PROBLEM DETAILS: Pictures stay out. Extract the lines below from the first one through the line with "r = ray(px, py); return", both included.

_____

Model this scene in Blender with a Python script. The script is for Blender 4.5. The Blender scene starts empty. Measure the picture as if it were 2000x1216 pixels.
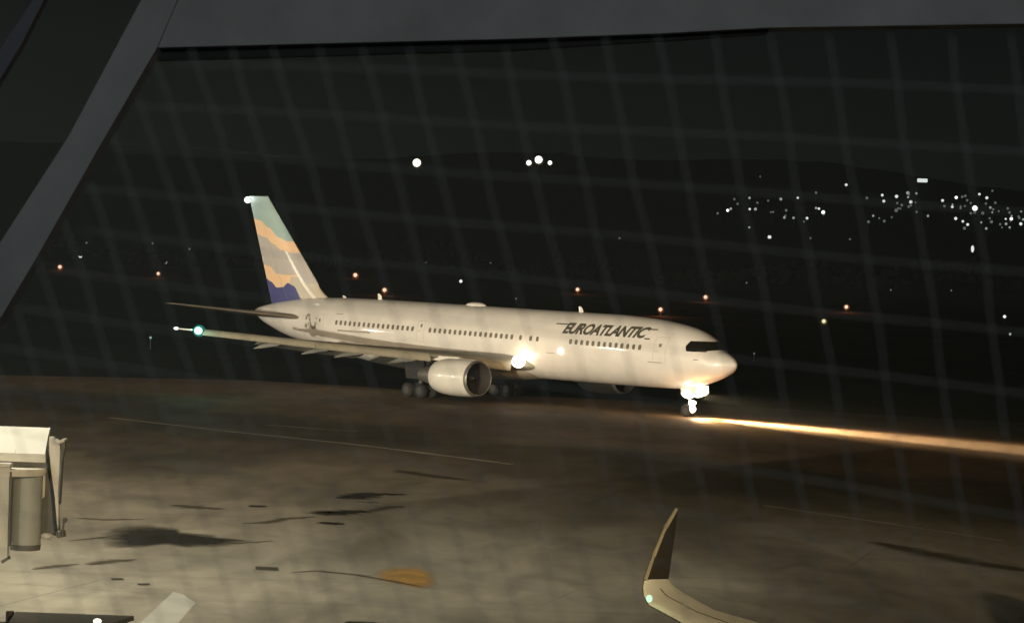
import bpy, bmesh, math, random
from mathutils import Vector, Matrix
random.seed(7)
S = bpy.context.scene
COL = S.collection

# ------------------------------------------------------------------ camera
CAM_H, PITCH, ROLL, FPX = 11.514, 0.0223, 0.03403, 5353.14      # height, tilt, roll, focal length in photo pixels
cam_d = bpy.data.cameras.new('camera'); cam = bpy.data.objects.new('camera', cam_d); COL.objects.link(cam)
_cp, _sp, _cr, _sr = math.cos(PITCH), math.sin(PITCH), math.cos(ROLL), math.sin(ROLL)
FWD = Vector((0, _cp, -_sp)); UP0 = Vector((0, _sp, _cp)); RT0 = Vector((1, 0, 0))
RT = RT0*_cr + UP0*_sr; UP = UP0*_cr - RT0*_sr
m = Matrix.Identity(4)
for i in range(3):
    m[i][0], m[i][1], m[i][2] = RT[i], UP[i], -FWD[i]
m[2][3] = CAM_H
cam.matrix_world = m
cam_d.sensor_width = 36; cam_d.lens = FPX/2000*36
cam_d.clip_start = 0.05; cam_d.clip_end = 12000
cam_d.dof.use_dof = True; cam_d.dof.focus_distance = 205; cam_d.dof.aperture_fstop = 24
S.camera = cam
S.view_settings.view_transform = 'Standard'; S.view_settings.look = 'None'
S.view_settings.exposure = 0; S.view_settings.gamma = 1
S.cycles.use_denoising = True
S.cycles.max_bounces = 6; S.cycles.volume_bounces = 0
S.cycles.sample_clamp_indirect = 4

def ray(px, py):
    return (RT*((px-1000)/FPX) - UP*((py-608)/FPX) + FWD)
def at(px, py, z=0.0):
    r = ray(px, py); t = (z-CAM_H)/r.z
    return Vector((0, 0, CAM_H)) + r*t
def at_depth(px, py, Y):
    r = ray(px, py); return Vector((0, 0, CAM_H)) + r*(Y/r.y)

# ------------------------------------------------------------------ night sky
W = bpy.data.worlds.new('World'); S.world = W; W.use_nodes = True
nt = W.node_tree; nt.nodes.clear()
out = nt.nodes.new('ShaderNodeOutputWorld'); bg = nt.nodes.new('ShaderNodeBackground')
tc = nt.nodes.new('ShaderNodeTexCoord'); sx = nt.nodes.new('ShaderNodeSeparateXYZ'); rp = nt.nodes.new('ShaderNodeValToRGB')
rp.color_ramp.elements[0].position = 0.0; rp.color_ramp.elements[0].color = (0.0042, 0.0062, 0.0056, 1)
rp.color_ramp.elements[1].position = 0.09; rp.color_ramp.elements[1].color = (0.0012, 0.0022, 0.0030, 1)
e = rp.color_ramp.elements.new(0.035); e.color = (0.0045, 0.0062, 0.0052, 1)
nt.links.new(tc.outputs['Generated'], sx.inputs[0]); nt.links.new(sx.outputs['Z'], rp.inputs[0])
nt.links.new(rp.outputs[0], bg.inputs[0]); nt.links.new(bg.outputs[0], out.inputs[0])
bg.inputs[1].default_value = 0.8

# ------------------------------------------------------------------ lamps of the place and an added fill
def spot(name, loc, target, power, color, size_deg, blend=0.6, radius=0.5):
    d = bpy.data.lights.new(name, 'SPOT'); d.energy = power; d.color = color
    d.spot_size = math.radians(size_deg); d.spot_blend = blend; d.shadow_soft_size = radius
    o = bpy.data.objects.new(name, d); COL.objects.link(o); o.location = loc
    o.rotation_euler = (Vector(target)-Vector(loc)).to_track_quat('-Z', 'Y').to_euler()
    return o
def point(name, loc, power, color, radius=0.3):
    d = bpy.data.lights.new(name, 'POINT'); d.energy = power; d.color = color; d.shadow_soft_size = radius
    o = bpy.data.objects.new(name, d); COL.objects.link(o); o.location = loc
    return o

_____

EXPECTED OUTPUT:
Model this scene in Blender with a Python script. The script is for Blender 4.5. The Blender scene starts empty. Measure the picture as if it were 2000x1216 pixels.
import bpy, bmesh, math, random
from mathutils import Vector, Matrix
random.seed(7)
S = bpy.context.scene
COL = S.collection

# ------------------------------------------------------------------ camera
CAM_H, PITCH, ROLL, FPX = 11.514, 0.0223, 0.03403, 5353.14      # height, tilt, roll, focal length in photo pixels
cam_d = bpy.data.cameras.new('camera'); cam = bpy.data.objects.new('camera', cam_d); COL.objects.link(cam)
_cp, _sp, _cr, _sr = math.cos(PITCH), math.sin(PITCH), math.cos(ROLL), math.sin(ROLL)
FWD = Vector((0, _cp, -_sp)); UP0 = Vector((0, _sp, _cp)); RT0 = Vector((1, 0, 0))
RT = RT0*_cr + UP0*_sr; UP = UP0*_cr - RT0*_sr
m = Matrix.Identity(4)
for i in range(3):
    m[i][0], m[i][1], m[i][2] = RT[i], UP[i], -FWD[i]
m[2][3] = CAM_H
cam.matrix_world = m
cam_d.sensor_width = 36; cam_d.lens = FPX/2000*36
cam_d.clip_start = 0.05; cam_d.clip_end = 12000
cam_d.dof.use_dof = True; cam_d.dof.focus_distance = 205; cam_d.dof.aperture_fstop = 24
S.camera = cam
S.view_settings.view_transform = 'Standard'; S.view_settings.look = 'None'
S.view_settings.exposure = 0; S.view_settings.gamma = 1
S.cycles.use_denoising = True
S.cycles.max_bounces = 6; S.cycles.volume_bounces = 0
S.cycles.sample_clamp_indirect = 4

def ray(px, py):
    return (RT*((px-1000)/FPX) - UP*((py-608)/FPX) + FWD)
def at(px, py, z=0.0):
    r = ray(px, py); t = (z-CAM_H)/r.z
    return Vector((0, 0, CAM_H)) + r*t
def at_depth(px, py, Y):
    r = ray(px, py); return Vector((0, 0, CAM_H)) + r*(Y/r.y)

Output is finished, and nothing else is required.